▶ _To do_
Copy out all lines carrying the word "with".

--- Information shown ---

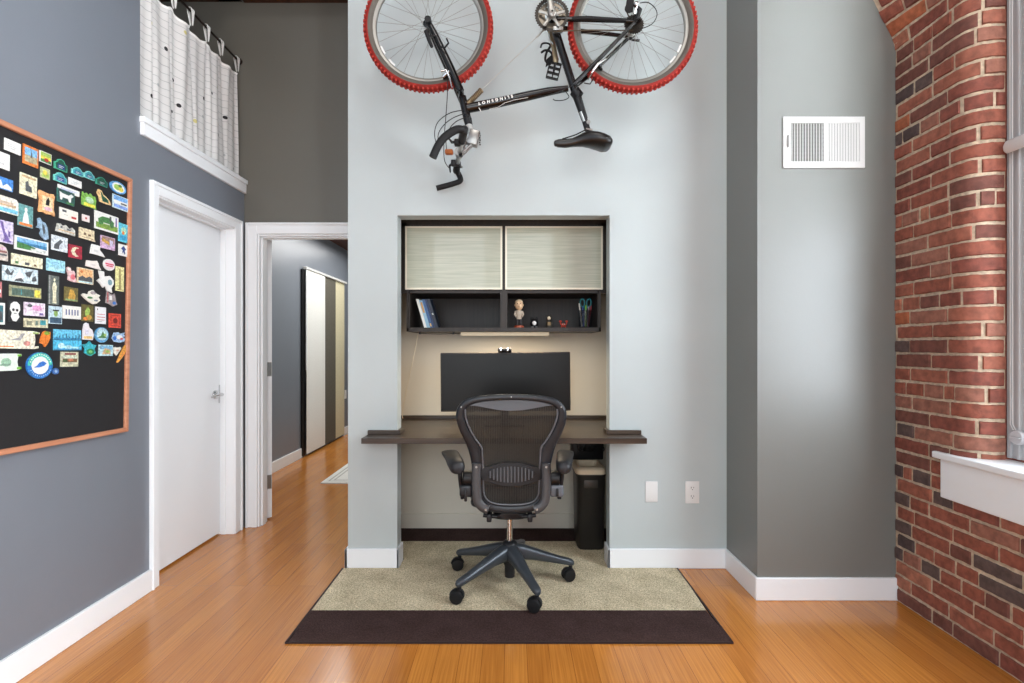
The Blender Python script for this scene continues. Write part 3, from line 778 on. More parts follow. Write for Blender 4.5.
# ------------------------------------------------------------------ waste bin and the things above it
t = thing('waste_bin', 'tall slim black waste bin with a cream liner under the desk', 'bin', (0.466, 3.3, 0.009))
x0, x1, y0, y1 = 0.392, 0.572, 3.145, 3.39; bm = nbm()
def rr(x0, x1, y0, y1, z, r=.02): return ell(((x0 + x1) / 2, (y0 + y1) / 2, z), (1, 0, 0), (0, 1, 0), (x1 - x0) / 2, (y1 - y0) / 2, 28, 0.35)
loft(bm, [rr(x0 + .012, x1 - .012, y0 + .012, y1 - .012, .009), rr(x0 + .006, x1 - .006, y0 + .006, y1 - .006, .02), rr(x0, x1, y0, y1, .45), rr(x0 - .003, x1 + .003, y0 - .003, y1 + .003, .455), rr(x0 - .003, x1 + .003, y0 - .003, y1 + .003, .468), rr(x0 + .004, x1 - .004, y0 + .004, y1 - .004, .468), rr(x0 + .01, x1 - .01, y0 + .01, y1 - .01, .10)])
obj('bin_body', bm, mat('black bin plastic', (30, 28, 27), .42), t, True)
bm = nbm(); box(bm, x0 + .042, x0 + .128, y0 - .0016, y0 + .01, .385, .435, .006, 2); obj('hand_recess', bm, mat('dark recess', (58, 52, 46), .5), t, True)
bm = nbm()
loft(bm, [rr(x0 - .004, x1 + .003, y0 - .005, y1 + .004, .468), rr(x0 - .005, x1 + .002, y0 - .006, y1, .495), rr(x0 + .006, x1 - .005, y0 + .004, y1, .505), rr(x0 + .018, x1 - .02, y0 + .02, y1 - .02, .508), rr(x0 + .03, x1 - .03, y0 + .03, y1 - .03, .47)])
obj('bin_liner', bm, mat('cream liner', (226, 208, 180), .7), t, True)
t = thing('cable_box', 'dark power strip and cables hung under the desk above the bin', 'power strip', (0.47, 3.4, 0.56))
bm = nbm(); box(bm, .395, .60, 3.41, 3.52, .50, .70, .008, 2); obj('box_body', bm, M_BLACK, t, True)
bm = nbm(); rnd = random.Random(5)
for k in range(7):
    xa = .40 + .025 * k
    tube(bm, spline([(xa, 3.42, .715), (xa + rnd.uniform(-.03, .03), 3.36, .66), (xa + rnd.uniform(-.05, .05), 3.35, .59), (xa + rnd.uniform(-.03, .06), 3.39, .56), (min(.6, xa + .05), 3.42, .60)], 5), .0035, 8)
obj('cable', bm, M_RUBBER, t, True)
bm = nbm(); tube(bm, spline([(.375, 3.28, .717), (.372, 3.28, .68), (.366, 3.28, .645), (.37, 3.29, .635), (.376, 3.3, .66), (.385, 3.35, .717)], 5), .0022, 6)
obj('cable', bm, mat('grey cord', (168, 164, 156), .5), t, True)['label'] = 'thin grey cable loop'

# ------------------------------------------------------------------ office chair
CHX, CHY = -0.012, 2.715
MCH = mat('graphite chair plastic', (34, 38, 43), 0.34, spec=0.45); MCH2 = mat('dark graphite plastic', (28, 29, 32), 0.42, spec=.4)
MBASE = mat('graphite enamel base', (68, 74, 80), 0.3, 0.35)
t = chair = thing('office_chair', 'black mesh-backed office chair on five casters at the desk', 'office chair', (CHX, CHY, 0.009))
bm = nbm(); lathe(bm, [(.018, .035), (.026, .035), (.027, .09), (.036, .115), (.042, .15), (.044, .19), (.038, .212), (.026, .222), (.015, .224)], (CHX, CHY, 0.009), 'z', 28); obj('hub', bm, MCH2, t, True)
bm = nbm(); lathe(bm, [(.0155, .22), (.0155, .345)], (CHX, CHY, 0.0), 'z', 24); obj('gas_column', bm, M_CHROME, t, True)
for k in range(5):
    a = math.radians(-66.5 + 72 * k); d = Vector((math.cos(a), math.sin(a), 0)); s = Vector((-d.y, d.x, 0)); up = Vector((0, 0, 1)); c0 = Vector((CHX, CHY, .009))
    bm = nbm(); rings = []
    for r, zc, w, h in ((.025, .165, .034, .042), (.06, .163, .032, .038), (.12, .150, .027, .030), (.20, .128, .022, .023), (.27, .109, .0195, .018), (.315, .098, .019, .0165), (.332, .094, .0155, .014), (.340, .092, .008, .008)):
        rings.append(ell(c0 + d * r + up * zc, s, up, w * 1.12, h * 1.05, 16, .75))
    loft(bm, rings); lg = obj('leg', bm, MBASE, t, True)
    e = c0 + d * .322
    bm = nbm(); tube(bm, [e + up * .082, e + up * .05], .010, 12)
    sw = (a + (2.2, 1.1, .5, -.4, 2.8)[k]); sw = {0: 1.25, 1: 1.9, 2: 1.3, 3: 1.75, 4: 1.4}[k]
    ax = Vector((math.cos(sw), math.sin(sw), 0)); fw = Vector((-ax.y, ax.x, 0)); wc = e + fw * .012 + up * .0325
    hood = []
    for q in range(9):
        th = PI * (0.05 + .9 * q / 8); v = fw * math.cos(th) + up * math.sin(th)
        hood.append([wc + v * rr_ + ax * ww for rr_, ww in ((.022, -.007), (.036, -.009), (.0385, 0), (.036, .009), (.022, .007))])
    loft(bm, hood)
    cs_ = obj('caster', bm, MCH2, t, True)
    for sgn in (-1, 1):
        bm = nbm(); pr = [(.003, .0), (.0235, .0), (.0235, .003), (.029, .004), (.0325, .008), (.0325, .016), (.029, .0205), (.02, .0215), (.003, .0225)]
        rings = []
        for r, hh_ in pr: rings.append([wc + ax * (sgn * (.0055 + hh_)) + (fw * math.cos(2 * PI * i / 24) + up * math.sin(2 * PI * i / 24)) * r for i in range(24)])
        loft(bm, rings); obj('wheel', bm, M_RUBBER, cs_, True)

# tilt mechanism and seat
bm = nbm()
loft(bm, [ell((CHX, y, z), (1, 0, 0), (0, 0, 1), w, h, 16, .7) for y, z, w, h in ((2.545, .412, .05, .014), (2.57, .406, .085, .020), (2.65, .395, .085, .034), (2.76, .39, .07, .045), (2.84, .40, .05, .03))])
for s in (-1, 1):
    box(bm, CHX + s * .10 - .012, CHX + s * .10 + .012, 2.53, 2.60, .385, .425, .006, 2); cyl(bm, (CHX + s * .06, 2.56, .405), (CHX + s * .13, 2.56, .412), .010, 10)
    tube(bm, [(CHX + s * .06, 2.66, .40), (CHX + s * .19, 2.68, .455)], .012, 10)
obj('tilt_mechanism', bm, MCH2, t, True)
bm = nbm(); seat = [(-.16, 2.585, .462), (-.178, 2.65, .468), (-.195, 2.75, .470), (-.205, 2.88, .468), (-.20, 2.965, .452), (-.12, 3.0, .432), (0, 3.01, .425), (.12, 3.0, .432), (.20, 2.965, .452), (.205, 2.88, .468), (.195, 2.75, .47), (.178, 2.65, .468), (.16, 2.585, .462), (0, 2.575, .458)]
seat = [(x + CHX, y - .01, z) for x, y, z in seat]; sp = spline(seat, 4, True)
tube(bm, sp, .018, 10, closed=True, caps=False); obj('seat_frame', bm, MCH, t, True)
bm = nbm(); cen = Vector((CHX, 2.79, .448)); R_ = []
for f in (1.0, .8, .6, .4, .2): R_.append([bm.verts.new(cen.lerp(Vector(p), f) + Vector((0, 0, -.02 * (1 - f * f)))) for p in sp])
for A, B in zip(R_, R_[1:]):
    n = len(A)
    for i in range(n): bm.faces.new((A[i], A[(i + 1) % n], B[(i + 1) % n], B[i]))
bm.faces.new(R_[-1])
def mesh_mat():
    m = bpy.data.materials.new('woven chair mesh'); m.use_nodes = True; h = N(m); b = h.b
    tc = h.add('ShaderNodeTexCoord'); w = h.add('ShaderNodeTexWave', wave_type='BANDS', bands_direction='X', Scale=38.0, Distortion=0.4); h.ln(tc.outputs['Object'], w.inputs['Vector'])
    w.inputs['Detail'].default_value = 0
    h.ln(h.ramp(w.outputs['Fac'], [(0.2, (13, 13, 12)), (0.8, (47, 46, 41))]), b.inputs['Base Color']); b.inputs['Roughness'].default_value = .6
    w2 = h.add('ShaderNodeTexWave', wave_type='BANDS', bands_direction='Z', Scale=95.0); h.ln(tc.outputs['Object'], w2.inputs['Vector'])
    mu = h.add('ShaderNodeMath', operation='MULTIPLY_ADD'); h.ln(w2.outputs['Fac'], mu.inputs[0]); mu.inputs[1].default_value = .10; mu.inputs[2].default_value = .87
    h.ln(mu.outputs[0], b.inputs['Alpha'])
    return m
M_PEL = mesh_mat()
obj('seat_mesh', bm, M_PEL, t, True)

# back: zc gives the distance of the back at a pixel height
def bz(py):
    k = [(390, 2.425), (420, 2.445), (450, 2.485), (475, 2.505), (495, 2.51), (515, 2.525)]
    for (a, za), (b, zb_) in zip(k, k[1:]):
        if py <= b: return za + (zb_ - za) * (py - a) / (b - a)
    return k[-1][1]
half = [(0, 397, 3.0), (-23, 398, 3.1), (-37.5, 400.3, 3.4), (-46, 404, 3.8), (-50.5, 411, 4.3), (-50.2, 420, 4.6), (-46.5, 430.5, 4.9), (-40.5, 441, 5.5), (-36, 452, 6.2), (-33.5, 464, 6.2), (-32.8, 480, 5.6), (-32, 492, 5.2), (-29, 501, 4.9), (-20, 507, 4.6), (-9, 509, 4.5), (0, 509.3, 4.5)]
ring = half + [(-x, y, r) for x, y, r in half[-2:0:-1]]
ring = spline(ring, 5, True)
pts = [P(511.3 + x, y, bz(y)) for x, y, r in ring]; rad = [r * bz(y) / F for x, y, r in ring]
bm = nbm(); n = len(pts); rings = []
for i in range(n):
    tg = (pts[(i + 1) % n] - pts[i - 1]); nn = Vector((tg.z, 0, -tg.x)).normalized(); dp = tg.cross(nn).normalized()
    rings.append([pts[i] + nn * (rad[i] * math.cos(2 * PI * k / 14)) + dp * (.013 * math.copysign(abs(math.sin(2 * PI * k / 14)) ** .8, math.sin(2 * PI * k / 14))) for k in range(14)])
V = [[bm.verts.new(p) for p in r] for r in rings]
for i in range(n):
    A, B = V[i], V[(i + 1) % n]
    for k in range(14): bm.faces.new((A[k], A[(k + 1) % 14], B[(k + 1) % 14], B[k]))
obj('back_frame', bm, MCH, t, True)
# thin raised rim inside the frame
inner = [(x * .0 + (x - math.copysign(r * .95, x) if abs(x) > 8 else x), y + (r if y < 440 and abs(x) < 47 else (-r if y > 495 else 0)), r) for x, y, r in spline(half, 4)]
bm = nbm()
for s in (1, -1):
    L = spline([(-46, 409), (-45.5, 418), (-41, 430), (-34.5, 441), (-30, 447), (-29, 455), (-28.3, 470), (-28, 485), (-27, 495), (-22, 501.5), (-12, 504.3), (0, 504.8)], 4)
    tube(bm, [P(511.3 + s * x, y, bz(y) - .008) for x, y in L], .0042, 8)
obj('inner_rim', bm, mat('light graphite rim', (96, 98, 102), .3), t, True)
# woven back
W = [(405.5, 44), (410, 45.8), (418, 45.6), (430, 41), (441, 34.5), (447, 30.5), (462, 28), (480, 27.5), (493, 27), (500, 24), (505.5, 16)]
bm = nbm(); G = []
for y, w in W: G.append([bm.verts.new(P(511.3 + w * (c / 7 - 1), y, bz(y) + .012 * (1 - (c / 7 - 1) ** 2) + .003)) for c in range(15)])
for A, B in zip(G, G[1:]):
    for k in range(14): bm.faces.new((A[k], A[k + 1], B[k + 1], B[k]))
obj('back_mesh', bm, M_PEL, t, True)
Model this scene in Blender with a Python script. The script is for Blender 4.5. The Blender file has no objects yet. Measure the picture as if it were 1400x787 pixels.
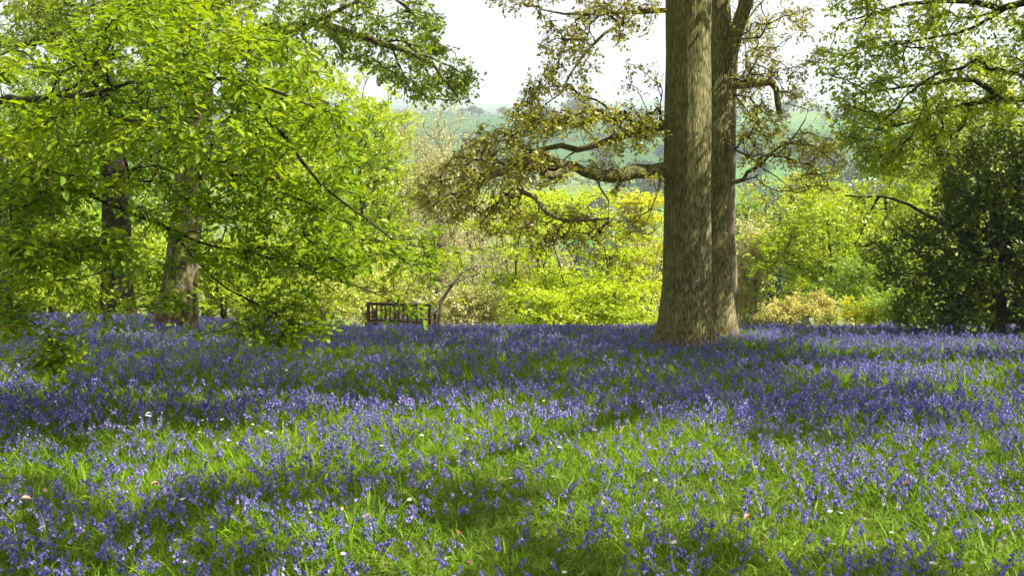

---

▶ _Response_
t = thing('waste_bin', 'tall slim black waste bin with a cream liner under the desk', 'bin', (0.466, 3.3, 0.009))
Model this scene in Blender with a Python script. The script is for Blender 4.5. The Blender file has no objects yet. Measure the picture as if it were 1400x787 pixels.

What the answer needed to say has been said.